Wood's public defender, Rosemary Percival, filed a 136-page brief with the court saying Missouri is one of the only two states that allow a judge to impose a death sentence after jurors could not.

"This court must strike down Missouri’s deadlock procedure," Percival said. "It violates the Sixth Amendment right to trial by jury."

Percival presented a number of questions to the court, including whether certain evidence violated many of Wood's constitutional rights, such as freedom from the capricious or arbitrary infliction of the death penalty. 

Court documents say a Springfield couple saw Wood grab Hailey and put her in his truck. Officers later found the truck and questioned Wood. When searching his home, officers found Hailey's unclothed body in a plastic tub in the basement. 

An autopsy revealed Hailey had been shot in the head, with one of the 18 guns found in Wood's home. Evidence shows Wood raped and sodomized the young girl.

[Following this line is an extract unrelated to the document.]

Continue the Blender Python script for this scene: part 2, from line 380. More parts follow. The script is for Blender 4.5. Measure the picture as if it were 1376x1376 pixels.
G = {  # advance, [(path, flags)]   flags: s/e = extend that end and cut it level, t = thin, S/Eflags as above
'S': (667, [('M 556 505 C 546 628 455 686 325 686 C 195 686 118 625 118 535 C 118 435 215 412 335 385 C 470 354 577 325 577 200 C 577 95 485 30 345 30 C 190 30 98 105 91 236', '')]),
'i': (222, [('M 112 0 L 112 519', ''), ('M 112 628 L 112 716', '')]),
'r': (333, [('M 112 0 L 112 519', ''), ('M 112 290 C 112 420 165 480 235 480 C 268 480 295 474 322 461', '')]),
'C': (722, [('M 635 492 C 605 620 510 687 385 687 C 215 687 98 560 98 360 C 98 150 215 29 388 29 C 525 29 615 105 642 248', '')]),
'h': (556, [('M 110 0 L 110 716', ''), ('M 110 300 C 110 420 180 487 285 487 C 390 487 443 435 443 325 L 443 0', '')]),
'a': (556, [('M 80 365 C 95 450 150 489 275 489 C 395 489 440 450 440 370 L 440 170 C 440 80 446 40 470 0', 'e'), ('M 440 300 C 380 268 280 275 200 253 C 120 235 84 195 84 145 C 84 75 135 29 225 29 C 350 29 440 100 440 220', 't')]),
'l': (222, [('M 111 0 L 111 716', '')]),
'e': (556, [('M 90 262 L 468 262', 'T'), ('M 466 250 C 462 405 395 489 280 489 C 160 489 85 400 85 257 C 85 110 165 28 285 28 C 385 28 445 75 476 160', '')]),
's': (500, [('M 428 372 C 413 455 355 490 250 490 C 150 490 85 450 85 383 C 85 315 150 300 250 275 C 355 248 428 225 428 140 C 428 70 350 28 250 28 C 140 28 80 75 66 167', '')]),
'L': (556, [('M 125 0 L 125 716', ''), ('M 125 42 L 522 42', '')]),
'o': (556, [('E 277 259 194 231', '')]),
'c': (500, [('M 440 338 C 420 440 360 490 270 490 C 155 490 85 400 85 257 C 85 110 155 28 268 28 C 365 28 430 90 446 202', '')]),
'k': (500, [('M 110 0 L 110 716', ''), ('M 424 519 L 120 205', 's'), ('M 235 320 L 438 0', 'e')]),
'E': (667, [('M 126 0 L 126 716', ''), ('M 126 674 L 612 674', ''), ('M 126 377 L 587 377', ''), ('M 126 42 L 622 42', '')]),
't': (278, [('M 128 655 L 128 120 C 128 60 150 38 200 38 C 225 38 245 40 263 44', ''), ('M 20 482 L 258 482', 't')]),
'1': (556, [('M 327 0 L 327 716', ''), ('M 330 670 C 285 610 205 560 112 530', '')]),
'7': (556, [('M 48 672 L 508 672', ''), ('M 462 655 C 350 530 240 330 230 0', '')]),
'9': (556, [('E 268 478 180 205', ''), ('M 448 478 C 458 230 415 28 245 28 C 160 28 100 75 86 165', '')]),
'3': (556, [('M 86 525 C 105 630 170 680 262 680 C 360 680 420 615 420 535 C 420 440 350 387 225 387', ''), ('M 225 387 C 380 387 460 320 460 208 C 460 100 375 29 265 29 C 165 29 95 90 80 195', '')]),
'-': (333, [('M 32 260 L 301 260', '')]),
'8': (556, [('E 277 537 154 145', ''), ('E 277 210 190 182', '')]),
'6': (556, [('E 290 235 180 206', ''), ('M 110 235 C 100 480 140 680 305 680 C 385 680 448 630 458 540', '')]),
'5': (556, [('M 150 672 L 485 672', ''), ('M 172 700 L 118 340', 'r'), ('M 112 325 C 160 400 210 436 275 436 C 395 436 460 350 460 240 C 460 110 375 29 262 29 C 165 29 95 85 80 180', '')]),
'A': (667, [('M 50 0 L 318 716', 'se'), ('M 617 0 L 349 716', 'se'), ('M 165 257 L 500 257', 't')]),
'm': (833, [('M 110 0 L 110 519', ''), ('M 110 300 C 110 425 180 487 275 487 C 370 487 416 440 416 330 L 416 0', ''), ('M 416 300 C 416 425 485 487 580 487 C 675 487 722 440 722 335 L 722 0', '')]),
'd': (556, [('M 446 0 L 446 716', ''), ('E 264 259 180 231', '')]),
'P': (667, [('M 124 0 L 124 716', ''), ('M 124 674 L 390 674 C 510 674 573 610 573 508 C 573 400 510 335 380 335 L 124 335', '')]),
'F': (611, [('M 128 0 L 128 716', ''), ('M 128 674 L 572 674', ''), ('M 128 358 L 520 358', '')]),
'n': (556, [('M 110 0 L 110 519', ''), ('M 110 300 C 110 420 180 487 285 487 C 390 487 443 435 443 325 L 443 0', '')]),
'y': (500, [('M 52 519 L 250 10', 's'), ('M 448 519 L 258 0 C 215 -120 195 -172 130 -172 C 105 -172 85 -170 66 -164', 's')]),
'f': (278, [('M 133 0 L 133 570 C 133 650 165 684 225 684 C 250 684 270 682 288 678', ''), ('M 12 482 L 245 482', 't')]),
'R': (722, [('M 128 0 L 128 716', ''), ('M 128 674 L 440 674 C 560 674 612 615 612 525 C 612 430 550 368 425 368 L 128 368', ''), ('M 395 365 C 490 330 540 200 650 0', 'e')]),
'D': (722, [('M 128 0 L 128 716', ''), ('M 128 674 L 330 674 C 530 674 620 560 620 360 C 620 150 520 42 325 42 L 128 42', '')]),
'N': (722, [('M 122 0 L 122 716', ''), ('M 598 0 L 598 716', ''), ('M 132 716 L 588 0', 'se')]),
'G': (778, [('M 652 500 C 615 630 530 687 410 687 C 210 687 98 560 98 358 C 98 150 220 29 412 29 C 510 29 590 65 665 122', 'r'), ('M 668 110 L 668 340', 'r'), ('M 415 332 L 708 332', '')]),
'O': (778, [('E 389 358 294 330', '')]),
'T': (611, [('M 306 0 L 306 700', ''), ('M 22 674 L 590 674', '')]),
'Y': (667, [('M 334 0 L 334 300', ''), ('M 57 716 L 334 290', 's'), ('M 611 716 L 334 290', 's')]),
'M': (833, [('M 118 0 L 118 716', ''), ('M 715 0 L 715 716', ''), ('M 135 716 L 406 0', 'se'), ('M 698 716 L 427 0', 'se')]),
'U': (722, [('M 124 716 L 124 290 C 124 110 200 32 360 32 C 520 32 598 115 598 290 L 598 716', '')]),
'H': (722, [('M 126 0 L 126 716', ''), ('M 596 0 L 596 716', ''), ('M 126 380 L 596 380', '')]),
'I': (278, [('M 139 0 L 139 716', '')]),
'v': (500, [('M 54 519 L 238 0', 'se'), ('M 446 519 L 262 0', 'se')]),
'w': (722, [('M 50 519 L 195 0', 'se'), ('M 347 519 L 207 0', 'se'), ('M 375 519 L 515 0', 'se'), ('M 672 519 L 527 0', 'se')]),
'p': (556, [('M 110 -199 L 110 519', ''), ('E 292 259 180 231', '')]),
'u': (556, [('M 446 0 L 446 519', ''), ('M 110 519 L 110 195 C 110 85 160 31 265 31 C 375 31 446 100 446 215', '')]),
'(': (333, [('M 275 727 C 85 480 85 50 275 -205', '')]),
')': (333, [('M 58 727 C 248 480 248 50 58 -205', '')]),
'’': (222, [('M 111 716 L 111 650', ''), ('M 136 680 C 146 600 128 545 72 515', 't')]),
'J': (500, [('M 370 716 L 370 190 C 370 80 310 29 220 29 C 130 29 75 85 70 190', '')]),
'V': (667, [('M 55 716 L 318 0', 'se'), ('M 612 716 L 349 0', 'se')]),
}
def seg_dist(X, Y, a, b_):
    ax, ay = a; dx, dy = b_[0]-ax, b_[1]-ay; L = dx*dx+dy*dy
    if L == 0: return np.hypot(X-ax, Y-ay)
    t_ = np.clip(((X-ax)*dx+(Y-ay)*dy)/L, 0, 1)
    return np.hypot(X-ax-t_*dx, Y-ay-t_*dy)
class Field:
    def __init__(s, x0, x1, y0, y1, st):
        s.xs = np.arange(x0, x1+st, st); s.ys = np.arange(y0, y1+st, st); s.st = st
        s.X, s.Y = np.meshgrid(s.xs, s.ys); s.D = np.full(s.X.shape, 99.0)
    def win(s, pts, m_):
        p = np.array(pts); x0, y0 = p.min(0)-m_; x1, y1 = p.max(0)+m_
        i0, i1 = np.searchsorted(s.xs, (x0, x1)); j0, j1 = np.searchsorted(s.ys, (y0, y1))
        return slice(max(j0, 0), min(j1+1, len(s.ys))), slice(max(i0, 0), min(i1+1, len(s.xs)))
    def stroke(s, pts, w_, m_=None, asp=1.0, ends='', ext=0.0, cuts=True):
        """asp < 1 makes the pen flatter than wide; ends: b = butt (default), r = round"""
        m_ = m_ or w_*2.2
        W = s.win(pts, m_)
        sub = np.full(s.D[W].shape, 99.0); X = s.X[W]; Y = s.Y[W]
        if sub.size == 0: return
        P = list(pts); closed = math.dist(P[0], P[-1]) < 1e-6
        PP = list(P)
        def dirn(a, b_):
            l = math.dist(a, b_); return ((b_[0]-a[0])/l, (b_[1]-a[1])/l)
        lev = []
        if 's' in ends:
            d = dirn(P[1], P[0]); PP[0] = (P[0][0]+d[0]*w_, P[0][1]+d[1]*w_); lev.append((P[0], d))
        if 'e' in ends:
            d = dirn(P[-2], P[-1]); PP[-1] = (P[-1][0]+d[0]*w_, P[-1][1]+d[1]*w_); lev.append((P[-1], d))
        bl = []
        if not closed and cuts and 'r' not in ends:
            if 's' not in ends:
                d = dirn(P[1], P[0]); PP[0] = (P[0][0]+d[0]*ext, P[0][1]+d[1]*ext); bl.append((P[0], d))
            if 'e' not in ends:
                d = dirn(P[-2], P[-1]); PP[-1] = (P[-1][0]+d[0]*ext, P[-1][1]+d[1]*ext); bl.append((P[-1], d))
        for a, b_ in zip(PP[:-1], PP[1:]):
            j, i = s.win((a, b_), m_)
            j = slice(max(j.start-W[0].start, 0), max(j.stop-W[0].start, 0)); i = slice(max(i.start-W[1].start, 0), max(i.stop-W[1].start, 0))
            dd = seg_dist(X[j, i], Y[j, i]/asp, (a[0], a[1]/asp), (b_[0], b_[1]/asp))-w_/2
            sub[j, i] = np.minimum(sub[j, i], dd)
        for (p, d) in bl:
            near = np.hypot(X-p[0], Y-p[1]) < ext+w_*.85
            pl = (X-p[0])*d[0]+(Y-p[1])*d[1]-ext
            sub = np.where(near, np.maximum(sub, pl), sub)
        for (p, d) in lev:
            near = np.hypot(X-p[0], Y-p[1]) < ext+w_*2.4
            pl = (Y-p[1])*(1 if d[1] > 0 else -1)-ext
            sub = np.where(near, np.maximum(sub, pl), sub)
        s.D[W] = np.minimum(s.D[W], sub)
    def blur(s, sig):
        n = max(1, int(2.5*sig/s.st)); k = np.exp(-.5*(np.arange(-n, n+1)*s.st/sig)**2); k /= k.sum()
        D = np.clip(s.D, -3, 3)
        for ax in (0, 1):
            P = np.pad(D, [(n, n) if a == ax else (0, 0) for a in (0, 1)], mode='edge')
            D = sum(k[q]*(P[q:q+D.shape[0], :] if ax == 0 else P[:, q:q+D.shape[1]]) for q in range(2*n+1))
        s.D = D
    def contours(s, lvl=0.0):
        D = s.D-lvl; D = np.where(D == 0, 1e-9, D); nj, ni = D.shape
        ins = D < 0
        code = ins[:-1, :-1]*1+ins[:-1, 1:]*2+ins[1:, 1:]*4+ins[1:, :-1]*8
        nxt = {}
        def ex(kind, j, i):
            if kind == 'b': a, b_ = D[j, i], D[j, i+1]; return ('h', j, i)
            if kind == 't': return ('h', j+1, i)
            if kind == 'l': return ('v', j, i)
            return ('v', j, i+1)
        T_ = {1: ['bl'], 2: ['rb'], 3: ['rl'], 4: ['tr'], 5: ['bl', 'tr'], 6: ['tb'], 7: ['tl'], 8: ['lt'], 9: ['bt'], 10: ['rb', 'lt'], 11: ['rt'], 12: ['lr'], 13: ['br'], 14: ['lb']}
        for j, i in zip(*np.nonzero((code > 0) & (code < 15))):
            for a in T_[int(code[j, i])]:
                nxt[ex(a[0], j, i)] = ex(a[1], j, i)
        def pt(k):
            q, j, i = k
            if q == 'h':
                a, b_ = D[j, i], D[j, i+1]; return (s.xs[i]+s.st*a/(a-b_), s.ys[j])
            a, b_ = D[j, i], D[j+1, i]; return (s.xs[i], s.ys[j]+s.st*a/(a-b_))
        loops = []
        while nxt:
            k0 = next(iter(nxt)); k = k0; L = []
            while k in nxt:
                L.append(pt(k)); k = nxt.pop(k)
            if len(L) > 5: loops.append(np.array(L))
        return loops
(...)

Wood was working as a football coach and supervisor of in-school suspension at a middle school at the time. School officials said they never noticed his inappropriate behavior, but officers searching his house found photographs of girls who had been students.

The appeal challenged evidence, including testimony about the guns and the photographs.

During the trial, Hailey's pastor testified about the impact of Hailey's death on the Springfield community. He said parents were less likely to let children play outside or walk by themselves. 

Missouri lawmakers are now working on what is known as "Hailey's Law," which would speed up the Amber Alert process for abducted children. Jim and Genie Wood, Craig Wood's parents, have advocated for the bill.